▶ _WRITTEN REQUEST_
Give back the full material, exactly as it reads.
======
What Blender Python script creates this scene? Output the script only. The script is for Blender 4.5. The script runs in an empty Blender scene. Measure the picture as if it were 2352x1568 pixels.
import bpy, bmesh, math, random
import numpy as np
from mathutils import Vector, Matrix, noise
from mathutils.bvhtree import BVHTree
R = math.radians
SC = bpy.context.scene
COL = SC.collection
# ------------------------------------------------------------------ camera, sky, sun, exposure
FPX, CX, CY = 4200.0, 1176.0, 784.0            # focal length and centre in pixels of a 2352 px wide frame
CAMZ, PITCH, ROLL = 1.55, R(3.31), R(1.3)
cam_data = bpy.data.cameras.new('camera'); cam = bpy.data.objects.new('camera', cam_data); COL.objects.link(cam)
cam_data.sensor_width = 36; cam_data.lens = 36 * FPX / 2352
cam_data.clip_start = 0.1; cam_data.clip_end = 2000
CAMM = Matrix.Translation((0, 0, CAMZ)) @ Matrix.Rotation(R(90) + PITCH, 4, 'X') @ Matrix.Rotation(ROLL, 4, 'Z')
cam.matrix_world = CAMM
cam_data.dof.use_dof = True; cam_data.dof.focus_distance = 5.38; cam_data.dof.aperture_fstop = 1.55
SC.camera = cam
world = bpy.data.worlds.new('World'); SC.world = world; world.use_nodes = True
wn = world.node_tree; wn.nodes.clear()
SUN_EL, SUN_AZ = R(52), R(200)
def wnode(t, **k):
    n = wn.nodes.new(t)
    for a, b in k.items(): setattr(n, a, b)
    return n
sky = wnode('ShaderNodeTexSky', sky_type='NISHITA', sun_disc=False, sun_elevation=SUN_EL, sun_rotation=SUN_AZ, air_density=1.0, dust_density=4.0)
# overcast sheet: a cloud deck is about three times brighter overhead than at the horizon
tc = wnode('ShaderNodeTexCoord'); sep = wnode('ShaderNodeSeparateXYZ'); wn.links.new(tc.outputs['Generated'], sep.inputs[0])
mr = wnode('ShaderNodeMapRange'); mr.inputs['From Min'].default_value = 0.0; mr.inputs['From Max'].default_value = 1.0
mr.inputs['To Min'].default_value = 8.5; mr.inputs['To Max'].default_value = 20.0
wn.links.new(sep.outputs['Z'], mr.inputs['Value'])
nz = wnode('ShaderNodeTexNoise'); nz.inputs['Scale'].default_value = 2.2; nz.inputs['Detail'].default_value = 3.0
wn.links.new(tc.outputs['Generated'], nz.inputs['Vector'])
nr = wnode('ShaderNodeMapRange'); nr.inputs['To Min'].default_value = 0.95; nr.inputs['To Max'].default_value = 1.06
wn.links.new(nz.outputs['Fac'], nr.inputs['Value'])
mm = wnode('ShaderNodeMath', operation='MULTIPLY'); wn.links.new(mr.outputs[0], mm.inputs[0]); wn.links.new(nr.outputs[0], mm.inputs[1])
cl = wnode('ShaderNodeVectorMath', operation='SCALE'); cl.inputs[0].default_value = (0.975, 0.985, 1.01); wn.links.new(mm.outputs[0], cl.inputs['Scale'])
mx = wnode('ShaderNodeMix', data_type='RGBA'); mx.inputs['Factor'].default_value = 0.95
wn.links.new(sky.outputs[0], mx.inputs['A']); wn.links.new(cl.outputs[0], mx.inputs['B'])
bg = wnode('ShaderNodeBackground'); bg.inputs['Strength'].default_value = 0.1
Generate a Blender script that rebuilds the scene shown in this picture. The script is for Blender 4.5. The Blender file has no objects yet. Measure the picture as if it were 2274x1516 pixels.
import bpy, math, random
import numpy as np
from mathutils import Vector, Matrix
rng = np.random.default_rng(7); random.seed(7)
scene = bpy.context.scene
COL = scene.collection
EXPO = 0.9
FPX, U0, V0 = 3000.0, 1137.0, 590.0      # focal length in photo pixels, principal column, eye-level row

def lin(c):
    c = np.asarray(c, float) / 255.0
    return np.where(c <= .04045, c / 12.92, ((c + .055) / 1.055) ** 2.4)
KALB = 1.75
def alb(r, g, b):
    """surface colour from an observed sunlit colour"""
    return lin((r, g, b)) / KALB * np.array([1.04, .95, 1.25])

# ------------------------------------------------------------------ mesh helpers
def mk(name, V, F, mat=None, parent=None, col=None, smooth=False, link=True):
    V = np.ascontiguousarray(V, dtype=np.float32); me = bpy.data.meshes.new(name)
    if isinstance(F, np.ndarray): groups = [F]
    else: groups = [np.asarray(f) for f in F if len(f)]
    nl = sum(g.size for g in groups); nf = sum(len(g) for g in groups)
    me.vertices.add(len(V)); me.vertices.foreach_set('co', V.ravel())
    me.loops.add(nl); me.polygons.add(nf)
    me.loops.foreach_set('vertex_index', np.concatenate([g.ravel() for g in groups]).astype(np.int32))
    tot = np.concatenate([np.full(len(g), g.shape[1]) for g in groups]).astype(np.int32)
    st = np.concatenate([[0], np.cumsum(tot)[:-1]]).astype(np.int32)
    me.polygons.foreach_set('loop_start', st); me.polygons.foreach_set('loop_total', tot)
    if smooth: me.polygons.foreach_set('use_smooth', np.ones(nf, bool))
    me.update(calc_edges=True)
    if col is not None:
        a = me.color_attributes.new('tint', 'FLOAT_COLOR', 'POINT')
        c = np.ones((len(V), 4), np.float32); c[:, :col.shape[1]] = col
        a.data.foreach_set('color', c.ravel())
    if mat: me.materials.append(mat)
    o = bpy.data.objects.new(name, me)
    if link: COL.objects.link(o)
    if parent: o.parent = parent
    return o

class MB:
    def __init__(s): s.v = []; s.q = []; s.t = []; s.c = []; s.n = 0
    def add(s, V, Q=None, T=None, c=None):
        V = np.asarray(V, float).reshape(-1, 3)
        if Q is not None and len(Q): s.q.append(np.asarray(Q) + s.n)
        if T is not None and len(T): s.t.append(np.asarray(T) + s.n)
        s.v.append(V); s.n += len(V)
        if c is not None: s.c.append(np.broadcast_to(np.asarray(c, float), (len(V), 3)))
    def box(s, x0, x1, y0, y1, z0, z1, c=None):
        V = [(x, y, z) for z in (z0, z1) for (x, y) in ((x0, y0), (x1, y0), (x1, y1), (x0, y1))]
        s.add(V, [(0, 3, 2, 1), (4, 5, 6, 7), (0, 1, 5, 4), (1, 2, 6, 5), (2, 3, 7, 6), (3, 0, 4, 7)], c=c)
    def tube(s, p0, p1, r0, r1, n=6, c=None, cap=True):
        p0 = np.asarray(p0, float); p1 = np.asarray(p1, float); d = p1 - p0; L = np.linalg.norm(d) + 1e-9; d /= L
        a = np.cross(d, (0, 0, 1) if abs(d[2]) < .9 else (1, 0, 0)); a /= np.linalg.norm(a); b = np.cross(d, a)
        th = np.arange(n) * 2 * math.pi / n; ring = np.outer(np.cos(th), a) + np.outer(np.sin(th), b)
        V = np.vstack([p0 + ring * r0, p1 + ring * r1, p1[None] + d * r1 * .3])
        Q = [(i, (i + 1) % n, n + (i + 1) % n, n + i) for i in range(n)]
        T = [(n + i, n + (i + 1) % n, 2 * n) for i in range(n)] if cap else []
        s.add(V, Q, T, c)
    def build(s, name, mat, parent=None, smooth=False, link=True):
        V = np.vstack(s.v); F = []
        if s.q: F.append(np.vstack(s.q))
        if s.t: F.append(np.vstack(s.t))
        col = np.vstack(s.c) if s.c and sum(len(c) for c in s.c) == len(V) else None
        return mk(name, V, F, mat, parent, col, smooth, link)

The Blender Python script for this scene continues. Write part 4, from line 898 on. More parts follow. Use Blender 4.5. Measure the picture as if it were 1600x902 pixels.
======
▶ _CORRECT OUTPUT_
What Blender Python script creates this scene? Output the script only. The script is for Blender 4.5. The script runs in an empty Blender scene. Measure the picture as if it were 2352x1568 pixels.
import bpy, bmesh, math, random
import numpy as np
from mathutils import Vector, Matrix, noise
from mathutils.bvhtree import BVHTree
R = math.radians
SC = bpy.context.scene
COL = SC.collection
# ------------------------------------------------------------------ camera, sky, sun, exposure
FPX, CX, CY = 4200.0, 1176.0, 784.0            # focal length and centre in pixels of a 2352 px wide frame
CAMZ, PITCH, ROLL = 1.55, R(3.31), R(1.3)
cam_data = bpy.data.cameras.new('camera'); cam = bpy.data.objects.new('camera', cam_data); COL.objects.link(cam)
cam_data.sensor_width = 36; cam_data.lens = 36 * FPX / 2352
cam_data.clip_start = 0.1; cam_data.clip_end = 2000
CAMM = Matrix.Translation((0, 0, CAMZ)) @ Matrix.Rotation(R(90) + PITCH, 4, 'X') @ Matrix.Rotation(ROLL, 4, 'Z')
cam.matrix_world = CAMM
cam_data.dof.use_dof = True; cam_data.dof.focus_distance = 5.38; cam_data.dof.aperture_fstop = 1.55
SC.camera = cam
world = bpy.data.worlds.new('World'); SC.world = world; world.use_nodes = True
wn = world.node_tree; wn.nodes.clear()
SUN_EL, SUN_AZ = R(52), R(200)
def wnode(t, **k):
    n = wn.nodes.new(t)
    for a, b in k.items(): setattr(n, a, b)
    return n
sky = wnode('ShaderNodeTexSky', sky_type='NISHITA', sun_disc=False, sun_elevation=SUN_EL, sun_rotation=SUN_AZ, air_density=1.0, dust_density=4.0)
# overcast sheet: a cloud deck is about three times brighter overhead than at the horizon
tc = wnode('ShaderNodeTexCoord'); sep = wnode('ShaderNodeSeparateXYZ'); wn.links.new(tc.outputs['Generated'], sep.inputs[0])
mr = wnode('ShaderNodeMapRange'); mr.inputs['From Min'].default_value = 0.0; mr.inputs['From Max'].default_value = 1.0
mr.inputs['To Min'].default_value = 8.5; mr.inputs['To Max'].default_value = 20.0
wn.links.new(sep.outputs['Z'], mr.inputs['Value'])
nz = wnode('ShaderNodeTexNoise'); nz.inputs['Scale'].default_value = 2.2; nz.inputs['Detail'].default_value = 3.0
wn.links.new(tc.outputs['Generated'], nz.inputs['Vector'])
nr = wnode('ShaderNodeMapRange'); nr.inputs['To Min'].default_value = 0.95; nr.inputs['To Max'].default_value = 1.06
wn.links.new(nz.outputs['Fac'], nr.inputs['Value'])
mm = wnode('ShaderNodeMath', operation='MULTIPLY'); wn.links.new(mr.outputs[0], mm.inputs[0]); wn.links.new(nr.outputs[0], mm.inputs[1])
cl = wnode('ShaderNodeVectorMath', operation='SCALE'); cl.inputs[0].default_value = (0.975, 0.985, 1.01); wn.links.new(mm.outputs[0], cl.inputs['Scale'])
mx = wnode('ShaderNodeMix', data_type='RGBA'); mx.inputs['Factor'].default_value = 0.95
wn.links.new(sky.outputs[0], mx.inputs['A']); wn.links.new(cl.outputs[0], mx.inputs['B'])
bg = wnode('ShaderNodeBackground'); bg.inputs['Strength'].default_value = 0.1
Generate a Blender script that rebuilds the scene shown in this picture. The script is for Blender 4.5. The Blender file has no objects yet. Measure the picture as if it were 2274x1516 pixels.
import bpy, math, random
import numpy as np
from mathutils import Vector, Matrix
rng = np.random.default_rng(7); random.seed(7)
scene = bpy.context.scene
COL = scene.collection
EXPO = 0.9
FPX, U0, V0 = 3000.0, 1137.0, 590.0      # focal length in photo pixels, principal column, eye-level row

def lin(c):
    c = np.asarray(c, float) / 255.0
    return np.where(c <= .04045, c / 12.92, ((c + .055) / 1.055) ** 2.4)
KALB = 1.75
def alb(r, g, b):
    """surface colour from an observed sunlit colour"""
    return lin((r, g, b)) / KALB * np.array([1.04, .95, 1.25])

# ------------------------------------------------------------------ mesh helpers
def mk(name, V, F, mat=None, parent=None, col=None, smooth=False, link=True):
    V = np.ascontiguousarray(V, dtype=np.float32); me = bpy.data.meshes.new(name)
    if isinstance(F, np.ndarray): groups = [F]
    else: groups = [np.asarray(f) for f in F if len(f)]
    nl = sum(g.size for g in groups); nf = sum(len(g) for g in groups)
    me.vertices.add(len(V)); me.vertices.foreach_set('co', V.ravel())
    me.loops.add(nl); me.polygons.add(nf)
    me.loops.foreach_set('vertex_index', np.concatenate([g.ravel() for g in groups]).astype(np.int32))
    tot = np.concatenate([np.full(len(g), g.shape[1]) for g in groups]).astype(np.int32)
    st = np.concatenate([[0], np.cumsum(tot)[:-1]]).astype(np.int32)
    me.polygons.foreach_set('loop_start', st); me.polygons.foreach_set('loop_total', tot)
    if smooth: me.polygons.foreach_set('use_smooth', np.ones(nf, bool))
    me.update(calc_edges=True)
    if col is not None:
        a = me.color_attributes.new('tint', 'FLOAT_COLOR', 'POINT')
        c = np.ones((len(V), 4), np.float32); c[:, :col.shape[1]] = col
        a.data.foreach_set('color', c.ravel())
    if mat: me.materials.append(mat)
    o = bpy.data.objects.new(name, me)
    if link: COL.objects.link(o)
    if parent: o.parent = parent
    return o

class MB:
    def __init__(s): s.v = []; s.q = []; s.t = []; s.c = []; s.n = 0
    def add(s, V, Q=None, T=None, c=None):
        V = np.asarray(V, float).reshape(-1, 3)
        if Q is not None and len(Q): s.q.append(np.asarray(Q) + s.n)
        if T is not None and len(T): s.t.append(np.asarray(T) + s.n)
        s.v.append(V); s.n += len(V)
        if c is not None: s.c.append(np.broadcast_to(np.asarray(c, float), (len(V), 3)))
    def box(s, x0, x1, y0, y1, z0, z1, c=None):
        V = [(x, y, z) for z in (z0, z1) for (x, y) in ((x0, y0), (x1, y0), (x1, y1), (x0, y1))]
        s.add(V, [(0, 3, 2, 1), (4, 5, 6, 7), (0, 1, 5, 4), (1, 2, 6, 5), (2, 3, 7, 6), (3, 0, 4, 7)], c=c)
    def tube(s, p0, p1, r0, r1, n=6, c=None, cap=True):
        p0 = np.asarray(p0, float); p1 = np.asarray(p1, float); d = p1 - p0; L = np.linalg.norm(d) + 1e-9; d /= L
        a = np.cross(d, (0, 0, 1) if abs(d[2]) < .9 else (1, 0, 0)); a /= np.linalg.norm(a); b = np.cross(d, a)
        th = np.arange(n) * 2 * math.pi / n; ring = np.outer(np.cos(th), a) + np.outer(np.sin(th), b)
        V = np.vstack([p0 + ring * r0, p1 + ring * r1, p1[None] + d * r1 * .3])
        Q = [(i, (i + 1) % n, n + (i + 1) % n, n + i) for i in range(n)]
        T = [(n + i, n + (i + 1) % n, 2 * n) for i in range(n)] if cap else []
        s.add(V, Q, T, c)
    def build(s, name, mat, parent=None, smooth=False, link=True):
        V = np.vstack(s.v); F = []
        if s.q: F.append(np.vstack(s.q))
        if s.t: F.append(np.vstack(s.t))
        col = np.vstack(s.c) if s.c and sum(len(c) for c in s.c) == len(V) else None
        return mk(name, V, F, mat, parent, col, smooth, link)

The Blender Python script for this scene continues. Write part 4, from line 898 on. More parts follow. Use Blender 4.5. Measure the picture as if it were 1600x902 pixels.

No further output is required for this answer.